- [Goal of the exercise]:
Repeat all the material exactly; pictures stay out of your copy.

- [Raw data]:
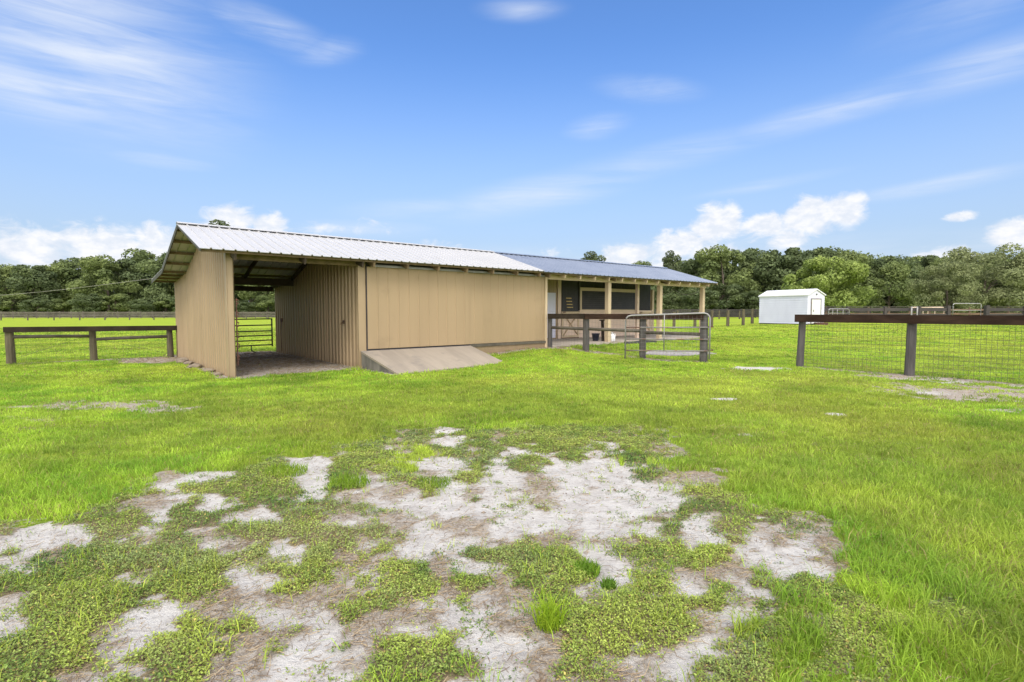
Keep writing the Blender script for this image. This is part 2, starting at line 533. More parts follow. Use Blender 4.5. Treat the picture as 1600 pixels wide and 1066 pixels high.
for px, py, rx, ry, kd, w in [(1180, 575.5, .95, .55, 's', 1), (1127, 622.5, .33, .25, 's', 1), (1303, 647, .19, .16, 's', .95), (1160, 679, .16, .12, 's', .6),
                              (1255, 692, .16, .1, 's', .45), (1520, 614, 1.7, 1.4, 'b', .85), (1440, 592, .8, .5, 's', .55), (1500, 597, .7, .25, 's', .6),
                              (1452, 613, .3, .35, 's', .6), (1560, 641, .5, .18, 's', .5), (1590, 604, .5, .25, 's', .5), (1380, 588, .7, .5, 'b', .7), (1590, 640, .5, .35, 'b', .55),
                              (150, 632, 1.5, .55, 'b', .62), (260, 640, .8, .4, 'b', .5), (60, 655, .8, .3, 'b', .55), (100, 668, .9, .15, 'b', .42), (1000, 600, 1.4, .5, 'b', .22), (1350, 700, .8, .3, 'b', .3), (1180, 640, .7, .3, 'b', .28), (500, 625, 1.2, .4, 'b', .25),
                              (1345, 650, .3, .1, 'b', .4)]:
    gx, gy = _g(px, py)
    SPOTS.append((gx, gy, rx, ry, kd, w))


def seg_d(x, y, p, q):
    px, py, qx, qy = *p, *q
    dx, dy = qx - px, qy - py
    t = np.clip(((x - px) * dx + (y - py) * dy) / (dx * dx + dy * dy), 0, 1)
    return np.hypot(x - px - t * dx, y - py - t * dy)


FENCE_L = [(-13.85, 14.64), (-12.48, 15.80), (-10.90, 16.92)]
FENCE_M = [(1.27, 20.62), (2.37, 16.90), (3.97, 16.16), (5.50, 15.20)]
FENCE_M = [(1.27, 17.80), (2.37, 16.98), (3.97, 16.12), (5.50, 15.20)]
FENCE_R = [(7.59, 13.96), (9.01, 11.99), (10.50, 9.95), (12.0, 7.9)]


def cover(x, y):
    """sand, grass, brown, weed weights at ground points"""
    x, y = np.asarray(x, float), np.asarray(y, float)
    ky = np.clip(y / 3.2, .7, 2.2)
    wx = x + ky * (.20 * (fbm(x, y, 2.6, 4, 5) - .5) + .10 * (fbm(x, y, 11, 3, 9) - .5))
    wy = y + ky * (.30 * (fbm(x, y, 2.4, 4, 15) - .5) + .12 * (fbm(x, y, 11, 3, 19) - .5))
    wy = np.maximum(wy, .7)
    f = wy * _ct + CAM_H * _st
    pc = ((W_PX / 2 + F_PX * wx / f) - 20) / 40
    up = wy * _st - CAM_H * _ct
    pr = ((H_PX / 2 - F_PX * up / f) - 686) / 20
    near = ss(-1.4, -.3, pr)
    pcc, prc = np.clip(pc, 0, 38.999), np.clip(pr, 0, 18.999)
    i, j = np.floor(prc).astype(int), np.floor(pcc).astype(int)
    fi, fj = (prc - i)[..., None], (pcc - j)[..., None]
    w = (_GRID[i, j] * (1 - fj) + _GRID[i, j + 1] * fj) * (1 - fi) + (_GRID[i + 1, j] * (1 - fj) + _GRID[i + 1, j + 1] * fj) * fi
    w = w * near[..., None]
    w[..., 1] += 1 - near
    inside = (1 - w[..., 1]) * near
    w = w * (1 - .16 * inside[..., None]) + .16 * inside[..., None] * np.array((.30, .12, .24, .34))
    for k, sc in enumerate((3.6, 6.0, 4.6, 5.2)):
        f_ = .62 * fbm(x, y, sc, 4, 200 + 7 * k) + .38 * fbm(x, y, sc * 3.1, 3, 240 + 7 * k)
        w[..., k] *= np.where(inside > .12, np.clip(1 + 5.5 * (f_ - .5), .02, 4), 1)
    w[..., 0] *= 1 + .45 * inside
    w[..., 2] *= 1 - .05 * inside
    w = w ** 1.5
    w /= np.maximum(w.sum(-1, keepdims=True), 1e-6)
    for gx, gy, rx, ry, kd, st in SPOTS:
        d = np.hypot((x - gx) / rx, (y - gy) / ry)
        k = st * ss(1.25, .35, d + 1.5 * (fbm(x, y, 5.0, 4, 31) - .5)) * (.45 + 1.0 * fbm(x, y, 2.2, 3, 33) if kd == 'b' else 1)
        k = np.clip(k, 0, 1)
        w *= (1 - k)[..., None]
        w[..., 0 if kd == 's' else 2] += k
    # worn soil lines under the fences, by the walls and in the open bay
    k = np.zeros_like(x)
    for fl, wd, st in ((FENCE_L, .34, .8), (FENCE_M, .40, .75), (FENCE_R, .30, .75)):
        for p, q in zip(fl[:-1], fl[1:]):
            d = seg_d(x, y, p, q) + .35 * (fbm(x, y, 1.6, 3, 41) - .5)
            k = np.maximum(k, st * ss(wd, wd * .25, d))
    u, v = uv_of(x, y)
    n1 = .5 * (fbm(x, y, 1.8, 3, 51) - .5)
    bay = ss(-.25, .05, u + n1 * .3) * ss(3.2, 3.0, u) * ss(-.45, .05, v + n1 * 1.2) * ss(8.3, 7.3, v + n1)
    foot = np.maximum(ss(.42, .1, np.abs(u) + n1 * .8) * ss(-.3, .2, v) * ss(9, 7.5, v), .8 * ss(6.6, 7.2, u) * ss(11.5, 10, u) * ss(-.75, -.25, v + n1) * (v < .3))
    foot = np.maximum(foot, ss(1.35, .5, np.hypot((u + .7) / 1.0, (v - 6.1) / 1.2) + n1 * .8))
    k = np.maximum(k, np.maximum(bay, np.clip(foot, 0, 1)))
    w *= (1 - k)[..., None]
    w[..., 2] += k
    w[..., 0] += .25 * bay
    # slabs carry nothing
    slab = ((u > 9.4) & (u < 19.95) & (v > -.1) & (v < 7.3)) | ((u > 2.95) & (u < 9.6) & (v > .0) & (v < 7.3))
    ramp = (u > 2.95) & (u < 6.55) & (v < .1) & (v > -1.95 + .1 * (u - 3))
    dead = slab | ramp
    w[dead] = (0, 0, 0, 0)
    return w


# ------------------------------------------------------------------ ground
def axis_lines(fine0, fine1, step, far0, far1, growth=1.16):
    a = list(np.arange(fine0, fine1 + 1e-6, step))
    s, p = step, a[-1]
    while p < far1:
        s *= growth
        p += s
        a.append(min(p, far1))
    s, p = step, a[0]
    b = []
    while p > far0:
        s *= growth
        p -= s
        b.append(max(p, far0))
    return np.array(b[::-1] + a)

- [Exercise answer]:
Keep writing the Blender script for this image. This is part 2, starting at line 533. More parts follow. Use Blender 4.5. Treat the picture as 1600 pixels wide and 1066 pixels high.
for px, py, rx, ry, kd, w in [(1180, 575.5, .95, .55, 's', 1), (1127, 622.5, .33, .25, 's', 1), (1303, 647, .19, .16, 's', .95), (1160, 679, .16, .12, 's', .6),
                              (1255, 692, .16, .1, 's', .45), (1520, 614, 1.7, 1.4, 'b', .85), (1440, 592, .8, .5, 's', .55), (1500, 597, .7, .25, 's', .6),
                              (1452, 613, .3, .35, 's', .6), (1560, 641, .5, .18, 's', .5), (1590, 604, .5, .25, 's', .5), (1380, 588, .7, .5, 'b', .7), (1590, 640, .5, .35, 'b', .55),
                              (150, 632, 1.5, .55, 'b', .62), (260, 640, .8, .4, 'b', .5), (60, 655, .8, .3, 'b', .55), (100, 668, .9, .15, 'b', .42), (1000, 600, 1.4, .5, 'b', .22), (1350, 700, .8, .3, 'b', .3), (1180, 640, .7, .3, 'b', .28), (500, 625, 1.2, .4, 'b', .25),
                              (1345, 650, .3, .1, 'b', .4)]:
    gx, gy = _g(px, py)
    SPOTS.append((gx, gy, rx, ry, kd, w))


def seg_d(x, y, p, q):
    px, py, qx, qy = *p, *q
    dx, dy = qx - px, qy - py
    t = np.clip(((x - px) * dx + (y - py) * dy) / (dx * dx + dy * dy), 0, 1)
    return np.hypot(x - px - t * dx, y - py - t * dy)


FENCE_L = [(-13.85, 14.64), (-12.48, 15.80), (-10.90, 16.92)]
FENCE_M = [(1.27, 20.62), (2.37, 16.90), (3.97, 16.16), (5.50, 15.20)]
FENCE_M = [(1.27, 17.80), (2.37, 16.98), (3.97, 16.12), (5.50, 15.20)]
FENCE_R = [(7.59, 13.96), (9.01, 11.99), (10.50, 9.95), (12.0, 7.9)]


def cover(x, y):
    """sand, grass, brown, weed weights at ground points"""
    x, y = np.asarray(x, float), np.asarray(y, float)
    ky = np.clip(y / 3.2, .7, 2.2)
    wx = x + ky * (.20 * (fbm(x, y, 2.6, 4, 5) - .5) + .10 * (fbm(x, y, 11, 3, 9) - .5))
    wy = y + ky * (.30 * (fbm(x, y, 2.4, 4, 15) - .5) + .12 * (fbm(x, y, 11, 3, 19) - .5))
    wy = np.maximum(wy, .7)
    f = wy * _ct + CAM_H * _st
    pc = ((W_PX / 2 + F_PX * wx / f) - 20) / 40
    up = wy * _st - CAM_H * _ct
    pr = ((H_PX / 2 - F_PX * up / f) - 686) / 20
    near = ss(-1.4, -.3, pr)
    pcc, prc = np.clip(pc, 0, 38.999), np.clip(pr, 0, 18.999)
    i, j = np.floor(prc).astype(int), np.floor(pcc).astype(int)
    fi, fj = (prc - i)[..., None], (pcc - j)[..., None]
    w = (_GRID[i, j] * (1 - fj) + _GRID[i, j + 1] * fj) * (1 - fi) + (_GRID[i + 1, j] * (1 - fj) + _GRID[i + 1, j + 1] * fj) * fi
    w = w * near[..., None]
    w[..., 1] += 1 - near
    inside = (1 - w[..., 1]) * near
    w = w * (1 - .16 * inside[..., None]) + .16 * inside[..., None] * np.array((.30, .12, .24, .34))
    for k, sc in enumerate((3.6, 6.0, 4.6, 5.2)):
        f_ = .62 * fbm(x, y, sc, 4, 200 + 7 * k) + .38 * fbm(x, y, sc * 3.1, 3, 240 + 7 * k)
        w[..., k] *= np.where(inside > .12, np.clip(1 + 5.5 * (f_ - .5), .02, 4), 1)
    w[..., 0] *= 1 + .45 * inside
    w[..., 2] *= 1 - .05 * inside
    w = w ** 1.5
    w /= np.maximum(w.sum(-1, keepdims=True), 1e-6)
    for gx, gy, rx, ry, kd, st in SPOTS:
        d = np.hypot((x - gx) / rx, (y - gy) / ry)
        k = st * ss(1.25, .35, d + 1.5 * (fbm(x, y, 5.0, 4, 31) - .5)) * (.45 + 1.0 * fbm(x, y, 2.2, 3, 33) if kd == 'b' else 1)
        k = np.clip(k, 0, 1)
        w *= (1 - k)[..., None]
        w[..., 0 if kd == 's' else 2] += k
    # worn soil lines under the fences, by the walls and in the open bay
    k = np.zeros_like(x)
    for fl, wd, st in ((FENCE_L, .34, .8), (FENCE_M, .40, .75), (FENCE_R, .30, .75)):
        for p, q in zip(fl[:-1], fl[1:]):
            d = seg_d(x, y, p, q) + .35 * (fbm(x, y, 1.6, 3, 41) - .5)
            k = np.maximum(k, st * ss(wd, wd * .25, d))
    u, v = uv_of(x, y)
    n1 = .5 * (fbm(x, y, 1.8, 3, 51) - .5)
    bay = ss(-.25, .05, u + n1 * .3) * ss(3.2, 3.0, u) * ss(-.45, .05, v + n1 * 1.2) * ss(8.3, 7.3, v + n1)
    foot = np.maximum(ss(.42, .1, np.abs(u) + n1 * .8) * ss(-.3, .2, v) * ss(9, 7.5, v), .8 * ss(6.6, 7.2, u) * ss(11.5, 10, u) * ss(-.75, -.25, v + n1) * (v < .3))
    foot = np.maximum(foot, ss(1.35, .5, np.hypot((u + .7) / 1.0, (v - 6.1) / 1.2) + n1 * .8))
    k = np.maximum(k, np.maximum(bay, np.clip(foot, 0, 1)))
    w *= (1 - k)[..., None]
    w[..., 2] += k
    w[..., 0] += .25 * bay
    # slabs carry nothing
    slab = ((u > 9.4) & (u < 19.95) & (v > -.1) & (v < 7.3)) | ((u > 2.95) & (u < 9.6) & (v > .0) & (v < 7.3))
    ramp = (u > 2.95) & (u < 6.55) & (v < .1) & (v > -1.95 + .1 * (u - 3))
    dead = slab | ramp
    w[dead] = (0, 0, 0, 0)
    return w


# ------------------------------------------------------------------ ground
def axis_lines(fine0, fine1, step, far0, far1, growth=1.16):
    a = list(np.arange(fine0, fine1 + 1e-6, step))
    s, p = step, a[-1]
    while p < far1:
        s *= growth
        p += s
        a.append(min(p, far1))
    s, p = step, a[0]
    b = []
    while p > far0:
        s *= growth
        p -= s
        b.append(max(p, far0))
    return np.array(b[::-1] + a)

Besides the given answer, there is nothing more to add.